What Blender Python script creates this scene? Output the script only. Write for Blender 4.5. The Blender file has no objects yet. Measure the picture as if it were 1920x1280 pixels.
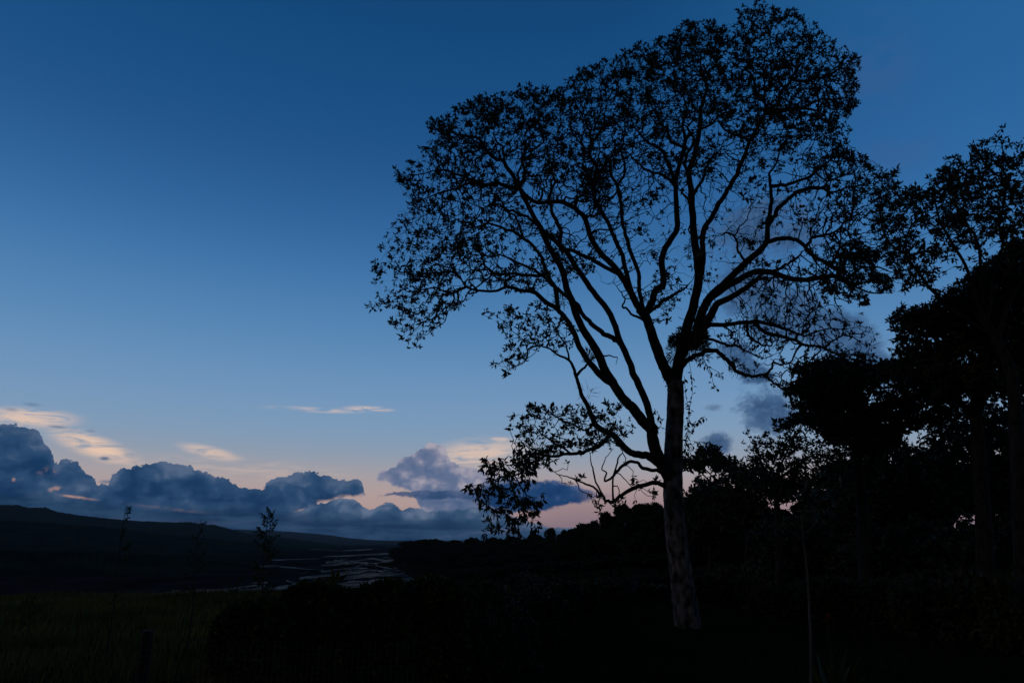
import bpy, math, random
import numpy as np
from mathutils import Vector
scene = bpy.context.scene
col = scene.collection
PI = math.pi
# ------------------------------------------------------------------ camera
F = 1280.0                      # focal length in photo pixels (24 mm on 36 mm, 1920 wide)
CAMH = 2.4
TILT = math.atan(375.0 / F)
CT, ST = math.cos(TILT), math.sin(TILT)
cam_d = bpy.data.cameras.new('camera'); cam = bpy.data.objects.new('camera', cam_d); col.objects.link(cam)
cam.location = (0, 0, CAMH); cam.rotation_euler = (PI / 2 + TILT, 0, 0)
cam_d.lens = 24; cam_d.sensor_width = 36; cam_d.clip_start = 0.1; cam_d.clip_end = 60000
scene.camera = cam

def ray(px, py):
    u = (px - 960.0) / F; v = -(py - 640.0) / F
    return u, CT - v * ST, ST + v * CT          # x right, y forward, z up
def P(px, py, Y):
    """world point seen at photo pixel (px,py) at forward distance Y"""
    u, f, w = ray(px, py); k = Y / f
    return np.array((u * k, Y, CAMH + w * k))
def ae(px, py):
    u, f, w = ray(px, py)
    return math.degrees(math.atan2(u, f)), math.degrees(math.atan2(w, math.hypot(u, f)))
def lin(r, g, b):
    return tuple((c / 255 / 12.92) if c / 255 <= 0.04045 else ((c / 255 + 0.055) / 1.055) ** 2.4 for c in (r, g, b))

# ------------------------------------------------------------------ world: dusk sky with cloud banks
world = bpy.data.worlds.new("World"); scene.world = world; world.use_nodes = True
nt = world.node_tree; N = nt.nodes; L = nt.links; N.clear()
class S:
    """small wrapper so node maths reads as maths"""
    def __init__(s, sock): s.s = sock
    def __add__(a, b): return M('ADD', a, b)
    def __radd__(a, b): return M('ADD', b, a)
    def __sub__(a, b): return M('SUBTRACT', a, b)
    def __rsub__(a, b): return M('SUBTRACT', b, a)
    def __mul__(a, b): return M('MULTIPLY', a, b)
    def __rmul__(a, b): return M('MULTIPLY', b, a)
    def __truediv__(a, b): return M('DIVIDE', a, b)
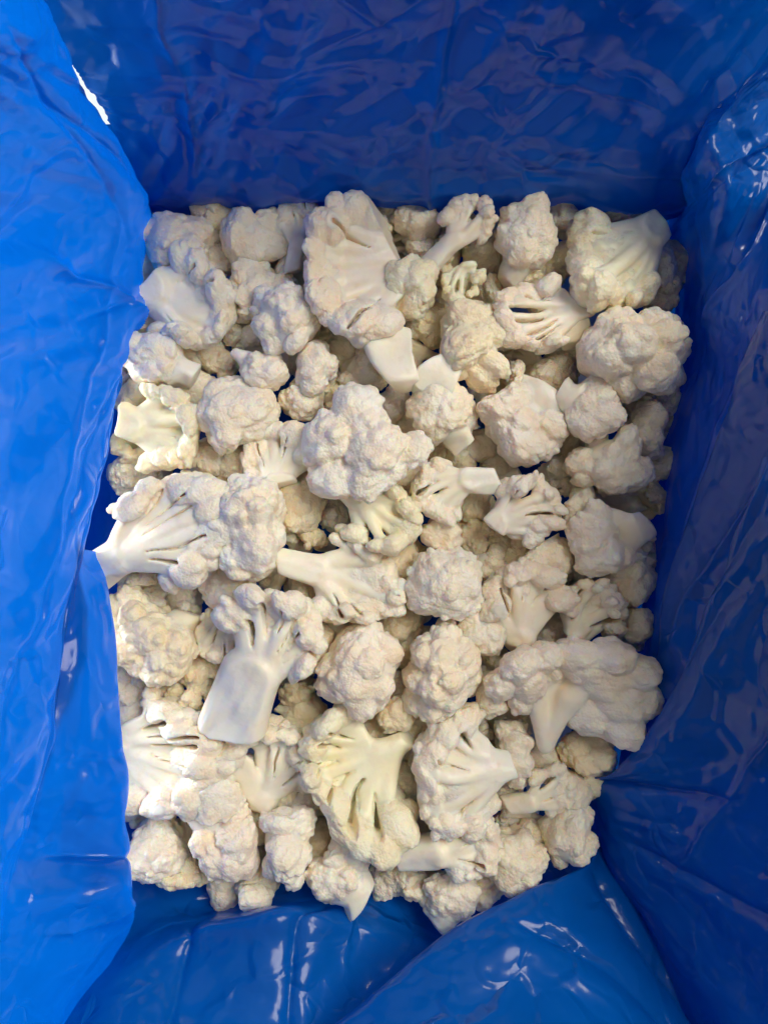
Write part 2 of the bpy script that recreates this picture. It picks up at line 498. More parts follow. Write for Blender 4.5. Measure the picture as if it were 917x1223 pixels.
- - -
> TO DO:
Pictures stay out; reproduce every line of the records exactly.

> COMPLETE ANSWER:
What Blender Python script creates this scene? Output the script only. Write for Blender 4.5. The Blender file has no objects yet. Measure the picture as if it were 1920x1280 pixels.
import bpy, math, random
import numpy as np
from mathutils import Vector
scene = bpy.context.scene
col = scene.collection
PI = math.pi
# ------------------------------------------------------------------ camera
F = 1280.0                      # focal length in photo pixels (24 mm on 36 mm, 1920 wide)
CAMH = 2.4
TILT = math.atan(375.0 / F)
CT, ST = math.cos(TILT), math.sin(TILT)
cam_d = bpy.data.cameras.new('camera'); cam = bpy.data.objects.new('camera', cam_d); col.objects.link(cam)
cam.location = (0, 0, CAMH); cam.rotation_euler = (PI / 2 + TILT, 0, 0)
cam_d.lens = 24; cam_d.sensor_width = 36; cam_d.clip_start = 0.1; cam_d.clip_end = 60000
scene.camera = cam

def ray(px, py):
    u = (px - 960.0) / F; v = -(py - 640.0) / F
    return u, CT - v * ST, ST + v * CT          # x right, y forward, z up
def P(px, py, Y):
    """world point seen at photo pixel (px,py) at forward distance Y"""
    u, f, w = ray(px, py); k = Y / f
    return np.array((u * k, Y, CAMH + w * k))
def ae(px, py):
    u, f, w = ray(px, py)
    return math.degrees(math.atan2(u, f)), math.degrees(math.atan2(w, math.hypot(u, f)))
def lin(r, g, b):
    return tuple((c / 255 / 12.92) if c / 255 <= 0.04045 else ((c / 255 + 0.055) / 1.055) ** 2.4 for c in (r, g, b))

# ------------------------------------------------------------------ world: dusk sky with cloud banks
world = bpy.data.worlds.new("World"); scene.world = world; world.use_nodes = True
nt = world.node_tree; N = nt.nodes; L = nt.links; N.clear()
class S:
    """small wrapper so node maths reads as maths"""
    def __init__(s, sock): s.s = sock
    def __add__(a, b): return M('ADD', a, b)
    def __radd__(a, b): return M('ADD', b, a)
    def __sub__(a, b): return M('SUBTRACT', a, b)
    def __rsub__(a, b): return M('SUBTRACT', b, a)
    def __mul__(a, b): return M('MULTIPLY', a, b)
    def __rmul__(a, b): return M('MULTIPLY', b, a)
    def __truediv__(a, b): return M('DIVIDE', a, b)
Write part 2 of the bpy script that recreates this picture. It picks up at line 498. More parts follow. Write for Blender 4.5. Measure the picture as if it were 917x1223 pixels.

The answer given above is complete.